0

by RAY FLEMING
AS befits a meeting held at the home of the waltz, the mood music at yesterday's EU–US summit meeting in Vienna was noticeably more agreeable than at previous summits. President Bush had a number of strong points to make but did so with due recognition of those who disagree with him. President Schuessel of Austria and European Commision President Jose Manuel Barroso also took care to emphasize areas of agreement. Two discords remained, however. On the Guantanamo Bay detention centre Mr Bush repeated his new line that he wants to see it closed. ”I'd like it to be over with” he said, a statement that probably comes from the heart because Guantanamo has done untold damage to America's reputation. Unfortunately, he rather spoiled things by adding: ”There are some detainees who need to be tried in US courts. They are cold-blooded killers.” It is astonishing that Mr Bush cannot see the conflict between those two sentences.
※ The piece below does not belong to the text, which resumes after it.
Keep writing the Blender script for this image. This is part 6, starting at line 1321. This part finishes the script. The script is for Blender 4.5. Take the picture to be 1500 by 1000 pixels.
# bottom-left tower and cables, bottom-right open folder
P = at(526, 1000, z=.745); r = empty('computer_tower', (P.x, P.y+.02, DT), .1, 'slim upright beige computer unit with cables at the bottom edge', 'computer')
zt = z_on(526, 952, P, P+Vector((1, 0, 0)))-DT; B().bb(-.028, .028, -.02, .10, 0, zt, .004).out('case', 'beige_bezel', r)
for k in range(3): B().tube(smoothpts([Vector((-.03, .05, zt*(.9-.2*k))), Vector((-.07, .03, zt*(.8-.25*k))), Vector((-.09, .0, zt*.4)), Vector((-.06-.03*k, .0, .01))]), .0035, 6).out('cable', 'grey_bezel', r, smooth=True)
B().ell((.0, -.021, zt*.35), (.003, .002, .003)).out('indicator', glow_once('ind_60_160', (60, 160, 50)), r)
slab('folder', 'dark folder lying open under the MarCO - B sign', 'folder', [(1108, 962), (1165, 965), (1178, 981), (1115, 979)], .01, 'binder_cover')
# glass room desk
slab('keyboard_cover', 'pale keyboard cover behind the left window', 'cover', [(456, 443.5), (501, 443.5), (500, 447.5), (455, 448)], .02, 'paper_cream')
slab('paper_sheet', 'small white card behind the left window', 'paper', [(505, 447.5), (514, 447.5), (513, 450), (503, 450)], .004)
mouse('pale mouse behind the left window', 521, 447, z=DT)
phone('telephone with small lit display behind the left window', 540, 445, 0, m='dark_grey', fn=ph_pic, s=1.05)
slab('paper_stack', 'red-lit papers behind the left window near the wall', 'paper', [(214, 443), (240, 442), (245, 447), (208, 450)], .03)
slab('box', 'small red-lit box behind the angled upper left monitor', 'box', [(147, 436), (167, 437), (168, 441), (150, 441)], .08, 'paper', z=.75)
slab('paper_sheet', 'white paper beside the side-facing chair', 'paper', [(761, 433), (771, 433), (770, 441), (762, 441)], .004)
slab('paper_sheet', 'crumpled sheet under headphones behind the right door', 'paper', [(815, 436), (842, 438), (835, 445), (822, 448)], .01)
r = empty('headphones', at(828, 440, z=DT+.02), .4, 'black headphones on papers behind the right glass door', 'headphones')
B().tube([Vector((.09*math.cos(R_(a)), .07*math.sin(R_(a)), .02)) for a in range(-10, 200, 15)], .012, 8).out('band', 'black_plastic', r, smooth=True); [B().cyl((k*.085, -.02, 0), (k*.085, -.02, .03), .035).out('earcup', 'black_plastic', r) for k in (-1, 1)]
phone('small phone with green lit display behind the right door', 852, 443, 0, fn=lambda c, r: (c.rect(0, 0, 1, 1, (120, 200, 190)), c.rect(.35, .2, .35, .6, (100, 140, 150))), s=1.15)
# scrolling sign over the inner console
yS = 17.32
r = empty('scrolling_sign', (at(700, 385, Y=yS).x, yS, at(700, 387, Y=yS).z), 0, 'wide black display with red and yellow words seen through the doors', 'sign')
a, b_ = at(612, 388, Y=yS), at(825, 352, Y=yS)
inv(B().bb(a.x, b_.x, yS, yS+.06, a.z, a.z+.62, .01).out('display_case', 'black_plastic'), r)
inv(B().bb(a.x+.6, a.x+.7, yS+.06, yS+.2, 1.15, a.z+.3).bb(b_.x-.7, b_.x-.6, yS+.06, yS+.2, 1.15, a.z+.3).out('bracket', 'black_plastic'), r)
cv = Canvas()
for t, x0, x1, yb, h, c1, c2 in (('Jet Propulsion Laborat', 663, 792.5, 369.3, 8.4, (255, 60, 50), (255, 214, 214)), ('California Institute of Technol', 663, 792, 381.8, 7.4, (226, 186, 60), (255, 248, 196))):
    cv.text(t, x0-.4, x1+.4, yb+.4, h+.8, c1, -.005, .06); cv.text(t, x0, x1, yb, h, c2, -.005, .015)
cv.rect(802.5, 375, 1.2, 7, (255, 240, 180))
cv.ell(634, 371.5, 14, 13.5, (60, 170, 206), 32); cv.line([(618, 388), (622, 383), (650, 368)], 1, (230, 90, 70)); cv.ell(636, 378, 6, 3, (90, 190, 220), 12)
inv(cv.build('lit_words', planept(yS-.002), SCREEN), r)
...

Concerning Iraq the President insisted that he understood why there had been differences of opinion between Europe and the United States but then threw that olive branch away by saying, ”What's past is past, and what's ahead is a hopeful democracy in the Middle East.” Tony Blair is also a ”past is past” man, understandably so. He also wants to ”move on”. But it's not like that. The slate of their appalling joint misjudgements throughout the Iraq adventure cannot be wiped clean so easily.